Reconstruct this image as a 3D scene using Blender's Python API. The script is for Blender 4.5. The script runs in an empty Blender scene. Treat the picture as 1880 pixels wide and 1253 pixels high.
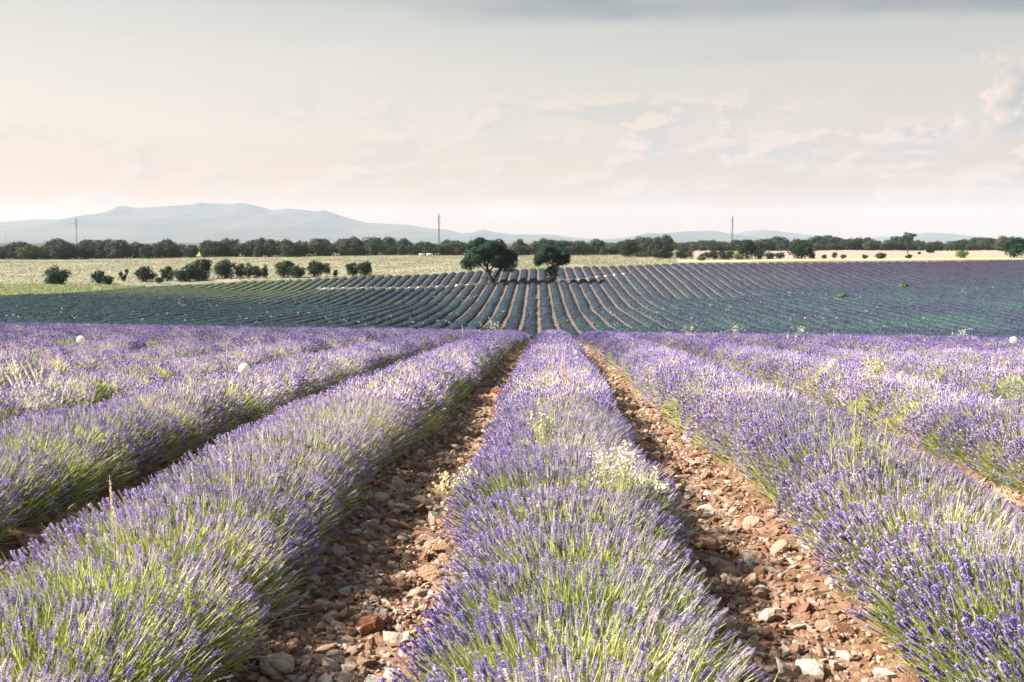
import bpy, math
import numpy as np
from math import radians, sin, cos, pi

rng = np.random.default_rng(7)
SC = bpy.context.scene
COL = SC.collection

# ------------------------------------------------------------------ camera
CAMZ = 1.47
FPX = 1828.0                       # focal length in photograph pixels (1880 wide)
U0, V0 = 1013.0, 445.0             # where the row direction meets the horizon
cam_d = bpy.data.cameras.new('camera')
cam_d.sensor_width = 36.0
cam_d.lens = 35.0
cam_d.clip_start = 0.05
cam_d.clip_end = 60000
cam = bpy.data.objects.new('camera', cam_d)
COL.objects.link(cam)
cam.location = (0, 0, CAMZ)
YAW = math.atan((U0 - 940) / FPX)
PITCH = math.atan((626.5 - V0) / FPX)
cam.rotation_euler = (radians(90) - PITCH, 0, YAW)
cam_d.dof.use_dof = True
cam_d.dof.focus_distance = 6.0
cam_d.dof.aperture_fstop = 8.0
SC.camera = cam

# ------------------------------------------------------------------ sun, sky
SUN_AZ = radians(-97)              # to the left, a little behind the camera
SUN_EL = radians(38)
sun_d = bpy.data.lights.new('sun', 'SUN')
sun_d.energy = 5.0
sun_d.angle = radians(2.5)
sun_d.color = (1.0, 0.91, 0.79)
sun = bpy.data.objects.new('sun', sun_d)
COL.objects.link(sun)
from mathutils import Vector
sdir = Vector((sin(SUN_AZ) * cos(SUN_EL), cos(SUN_AZ) * cos(SUN_EL), sin(SUN_EL)))
sun.rotation_euler = (-sdir).to_track_quat('-Z', 'Y').to_euler()

vs = SC.view_settings
vs.view_transform = 'Standard'
vs.look = 'None'
vs.exposure = 1.9
vs.gamma = 1.0
vs.use_curve_mapping = False
SC.cycles.max_bounces = 4
SC.cycles.diffuse_bounces = 2
SC.cycles.transmission_bounces = 2
SC.cycles.volume_bounces = 1
SC.cycles.use_denoising = True
SC.cycles.use_adaptive_sampling = True
SC.cycles.adaptive_threshold = 0.02
SC.cycles.sample_clamp_indirect = 4.0


class NT:
    """Small helper for node trees."""
    def __init__(self, tree):
        self.t = tree
        self.n = tree.nodes
        self.l = tree.links

    def node(self, typ, **kw):
        nd = self.n.new(typ)
        for k, v in kw.items():
            setattr(nd, k, v)
        return nd

    def put(self, sock, v):
        if hasattr(v, 'is_output'):
            self.l.new(v, sock)
        elif v is not None:
            if isinstance(v, (tuple, list)) and len(v) == 3 and sock.type == 'RGBA':
                v = (*v, 1)
            sock.default_value = v

    def m(self, op, a, b=None, c=None, clamp=False):
        nd = self.node('ShaderNodeMath', operation=op, use_clamp=clamp)
        for s, v in zip(nd.inputs, (a, b, c)):
            self.put(s, v)
        return nd.outputs[0]

    def ss(self, v, a, b, lo=0.0, hi=1.0, smooth=True):
        nd = self.node('ShaderNodeMapRange', interpolation_type='SMOOTHSTEP' if smooth else 'LINEAR')
        self.put(nd.inputs['Value'], v)
        for k, x in (('From Min', a), ('From Max', b), ('To Min', lo), ('To Max', hi)):
            self.put(nd.inputs[k], x)
        return nd.outputs[0]

    def mix(self, f, a, b, mode='MIX'):
        nd = self.node('ShaderNodeMix', data_type='RGBA', blend_type=mode)
        self.put(nd.inputs[0], f)
        self.put(nd.inputs[6], a)
        self.put(nd.inputs[7], b)
        return nd.outputs[2]

    def noise(self, vec, scale, detail=4.0, rough=0.55, dist=0.0):
        nd = self.node('ShaderNodeTexNoise')
        if vec is not None:
            self.put(nd.inputs['Vector'], vec)
        self.put(nd.inputs['Scale'], scale)
        self.put(nd.inputs['Detail'], detail)
        self.put(nd.inputs['Roughness'], rough)
        self.put(nd.inputs['Distortion'], dist)
        return nd.outputs[0]

    def xyz(self, x, y, z):
        nd = self.node('ShaderNodeCombineXYZ')
        for s, v in zip(nd.inputs, (x, y, z)):
            self.put(s, v)
        return nd.outputs[0]

    def scale(self, v, k):
        nd = self.node('ShaderNodeVectorMath', operation='MULTIPLY')
        self.put(nd.inputs[0], v)
        nd.inputs[1].default_value = k
        return nd.outputs[0]


def ramp(t, v, stops):
    nd = t.node('ShaderNodeValToRGB')
    cr = nd.color_ramp
    while len(cr.elements) < len(stops):
        cr.elements.new(0.5)
    for e, (p_, c) in zip(cr.elements, stops):
        e.position = p_
        e.color = (*c, 1)
    t.put(nd.inputs[0], v)
    return nd.outputs[0]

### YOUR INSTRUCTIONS
Copy each line that contains the word "wide".

### OUTPUT FOR THIS TASK
Reconstruct this image as a 3D scene using Blender's Python API. The script is for Blender 4.5. The script runs in an empty Blender scene. Treat the picture as 1880 pixels wide and 1253 pixels high.
FPX = 1828.0                       # focal length in photograph pixels (1880 wide)